Wading birds escort the outgoing tide while little black shags dry their wings on oyster-clad boatramps. A kotuku (white heron) visited the base of Meola Reef in autumn and the mullet are coming back in large shoals.
If you walk around the low coastal bluffs of Westmere towards the city you'll soon arrive at Coxs Bay and there you'll catch a glimpse of a couple of spidery and futuristic multi-hulls. There's often a rangy, white-haired fellow tweaking and tinkering with these long-limbed craft. That'll be Gary.
He has a smashing smile, though he can seem a little aloof as he swishes past, at the helm of one of his feather-light sailing machines.
Gary's unique boats refuse to conform to the usual rules of yacht design. He has written extensively on the subject while working at cutting-edge local boatyards, but he's also a pioneering photographer. Almost 50 years ago a coffee table book of black and white photos hit the shelves. Unseen City offered an intriguing and gritty perspective of 1960s Auckland captured by fiery young arts graduate Gary Baigent.
"We lived a pretty rough life then. We could work on the wharfs, in the railyard or the woolstore. We could get trucking jobs, but we were arty-farty," recalls the Nelson-born artist, writer and boat builder. "We were outsiders.
"I was a young punk then and it was an anarchist vision of the city."
Baigent would sometimes steady the camera on his hip, remaining incognito. His candid shots of parties and urban decay form a singular record of a city that had become accustomed to photographic flattery.
Baigent would print on "hard paper" to increase the contrast of energetic photographs captured while on the move.
He caught possibly the earliest graffiti condemning French nuclear testing and his streetscapes recall an Auckland that has long been demolished. His intimate shots of young men and women socialising in Newton and Ponsonby are precious and the book Unseen City is now a collectors' item, though it does lend its name to an exhibition curated by Robert Leonard which runs for a few more weeks at Titirangi's grand new institution, Te Uru Waitakere Contemporary Gallery.
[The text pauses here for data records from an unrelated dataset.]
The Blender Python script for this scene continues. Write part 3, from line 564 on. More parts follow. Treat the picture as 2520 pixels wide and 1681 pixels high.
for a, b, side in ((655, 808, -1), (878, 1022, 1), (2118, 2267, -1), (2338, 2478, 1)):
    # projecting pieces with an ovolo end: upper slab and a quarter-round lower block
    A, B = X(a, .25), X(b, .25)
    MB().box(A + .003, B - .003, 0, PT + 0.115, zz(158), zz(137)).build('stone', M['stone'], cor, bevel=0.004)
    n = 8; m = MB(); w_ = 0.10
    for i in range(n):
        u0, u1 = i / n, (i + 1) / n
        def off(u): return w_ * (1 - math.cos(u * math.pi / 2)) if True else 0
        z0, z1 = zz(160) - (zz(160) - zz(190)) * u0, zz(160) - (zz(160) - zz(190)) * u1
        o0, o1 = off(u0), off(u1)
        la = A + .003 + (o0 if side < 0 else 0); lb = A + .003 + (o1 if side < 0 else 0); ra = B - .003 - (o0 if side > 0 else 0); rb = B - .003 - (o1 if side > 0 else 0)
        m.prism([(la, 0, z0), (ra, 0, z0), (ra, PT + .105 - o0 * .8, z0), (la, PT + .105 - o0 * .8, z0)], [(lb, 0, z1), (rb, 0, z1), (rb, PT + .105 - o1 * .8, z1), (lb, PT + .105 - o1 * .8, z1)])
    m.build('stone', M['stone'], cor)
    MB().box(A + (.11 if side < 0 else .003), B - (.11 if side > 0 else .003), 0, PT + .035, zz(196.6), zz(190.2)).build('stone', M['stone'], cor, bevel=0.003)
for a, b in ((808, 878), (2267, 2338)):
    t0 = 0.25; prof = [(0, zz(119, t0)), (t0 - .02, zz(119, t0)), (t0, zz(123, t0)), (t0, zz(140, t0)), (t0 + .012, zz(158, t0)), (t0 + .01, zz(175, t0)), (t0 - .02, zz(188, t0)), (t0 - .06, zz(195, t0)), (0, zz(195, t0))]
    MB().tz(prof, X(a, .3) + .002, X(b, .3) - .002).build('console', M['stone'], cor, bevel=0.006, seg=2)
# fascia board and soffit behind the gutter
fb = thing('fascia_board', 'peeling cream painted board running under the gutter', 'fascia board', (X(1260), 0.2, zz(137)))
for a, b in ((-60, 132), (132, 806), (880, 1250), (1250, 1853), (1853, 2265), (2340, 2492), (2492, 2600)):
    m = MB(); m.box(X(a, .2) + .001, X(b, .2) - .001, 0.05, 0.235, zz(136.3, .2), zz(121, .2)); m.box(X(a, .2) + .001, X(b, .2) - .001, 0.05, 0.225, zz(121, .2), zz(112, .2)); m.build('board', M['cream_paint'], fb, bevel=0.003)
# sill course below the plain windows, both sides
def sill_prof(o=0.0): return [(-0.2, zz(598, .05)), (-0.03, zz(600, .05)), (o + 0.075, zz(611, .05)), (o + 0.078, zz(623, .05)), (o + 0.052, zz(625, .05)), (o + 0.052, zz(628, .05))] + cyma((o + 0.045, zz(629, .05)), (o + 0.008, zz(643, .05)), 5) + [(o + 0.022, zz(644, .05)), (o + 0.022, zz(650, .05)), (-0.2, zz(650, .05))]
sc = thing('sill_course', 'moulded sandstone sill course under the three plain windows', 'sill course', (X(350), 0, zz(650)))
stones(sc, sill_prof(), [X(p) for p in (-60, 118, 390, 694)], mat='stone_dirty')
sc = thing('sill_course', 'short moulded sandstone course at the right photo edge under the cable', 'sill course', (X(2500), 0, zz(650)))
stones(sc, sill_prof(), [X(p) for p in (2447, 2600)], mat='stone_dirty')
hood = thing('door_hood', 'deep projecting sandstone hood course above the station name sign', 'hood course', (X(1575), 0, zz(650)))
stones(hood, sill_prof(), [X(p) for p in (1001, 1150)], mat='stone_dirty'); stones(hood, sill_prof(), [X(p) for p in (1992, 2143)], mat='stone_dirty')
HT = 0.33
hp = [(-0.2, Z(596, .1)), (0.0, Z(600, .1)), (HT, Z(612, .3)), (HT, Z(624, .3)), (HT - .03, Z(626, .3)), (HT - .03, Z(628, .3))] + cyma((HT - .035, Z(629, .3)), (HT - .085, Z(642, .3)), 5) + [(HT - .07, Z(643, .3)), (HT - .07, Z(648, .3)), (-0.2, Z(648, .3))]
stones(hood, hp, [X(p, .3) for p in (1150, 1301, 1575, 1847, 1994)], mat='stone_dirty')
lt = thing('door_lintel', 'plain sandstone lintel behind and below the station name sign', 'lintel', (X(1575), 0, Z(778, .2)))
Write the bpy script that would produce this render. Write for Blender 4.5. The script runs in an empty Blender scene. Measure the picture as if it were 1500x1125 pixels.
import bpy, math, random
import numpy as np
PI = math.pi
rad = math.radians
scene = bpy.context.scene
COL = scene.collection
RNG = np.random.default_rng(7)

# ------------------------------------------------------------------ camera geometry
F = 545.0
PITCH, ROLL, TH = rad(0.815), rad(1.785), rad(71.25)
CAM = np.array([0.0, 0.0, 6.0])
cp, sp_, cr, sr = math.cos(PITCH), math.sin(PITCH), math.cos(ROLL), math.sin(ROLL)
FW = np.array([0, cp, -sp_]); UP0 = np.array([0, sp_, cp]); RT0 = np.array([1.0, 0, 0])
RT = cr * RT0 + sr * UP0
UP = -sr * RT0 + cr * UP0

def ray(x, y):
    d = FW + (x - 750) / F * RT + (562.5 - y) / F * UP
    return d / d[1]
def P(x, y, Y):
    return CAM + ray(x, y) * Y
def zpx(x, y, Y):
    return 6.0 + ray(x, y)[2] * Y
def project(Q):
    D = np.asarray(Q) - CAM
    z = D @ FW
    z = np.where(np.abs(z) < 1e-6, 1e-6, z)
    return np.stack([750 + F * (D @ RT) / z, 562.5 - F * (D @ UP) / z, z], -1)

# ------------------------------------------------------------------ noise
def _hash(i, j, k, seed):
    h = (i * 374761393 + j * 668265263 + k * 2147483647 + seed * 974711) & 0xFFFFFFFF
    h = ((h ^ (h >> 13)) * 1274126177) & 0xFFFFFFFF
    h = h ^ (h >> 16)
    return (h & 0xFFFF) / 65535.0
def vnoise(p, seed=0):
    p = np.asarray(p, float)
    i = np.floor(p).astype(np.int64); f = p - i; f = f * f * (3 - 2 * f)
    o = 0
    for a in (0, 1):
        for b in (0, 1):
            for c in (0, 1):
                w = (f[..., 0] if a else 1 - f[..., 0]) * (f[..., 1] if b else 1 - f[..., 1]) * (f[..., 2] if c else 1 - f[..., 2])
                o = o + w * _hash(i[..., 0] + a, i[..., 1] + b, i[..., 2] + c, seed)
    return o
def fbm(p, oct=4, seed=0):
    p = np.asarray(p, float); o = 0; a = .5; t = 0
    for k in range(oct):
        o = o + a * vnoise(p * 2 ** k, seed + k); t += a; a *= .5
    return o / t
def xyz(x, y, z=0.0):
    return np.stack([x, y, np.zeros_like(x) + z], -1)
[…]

The show features a selection of Baigent's Unseen City images, complemented by a selection of early Robert Ellis drawings that led to his Motorway series of paintings.
In another room you can catch glimpses of Whatipu and Queen St in Rodney Charters' 1966 Film Exercise, which features what would now be scandalous footage of a barefoot young woman riding pillion on a motorcycle - with no helmet! Those were the days.
You can see Unseen City in beautiful black and white at Te Uru until August 16 before the show travels to Wellington's City Gallery later in the year.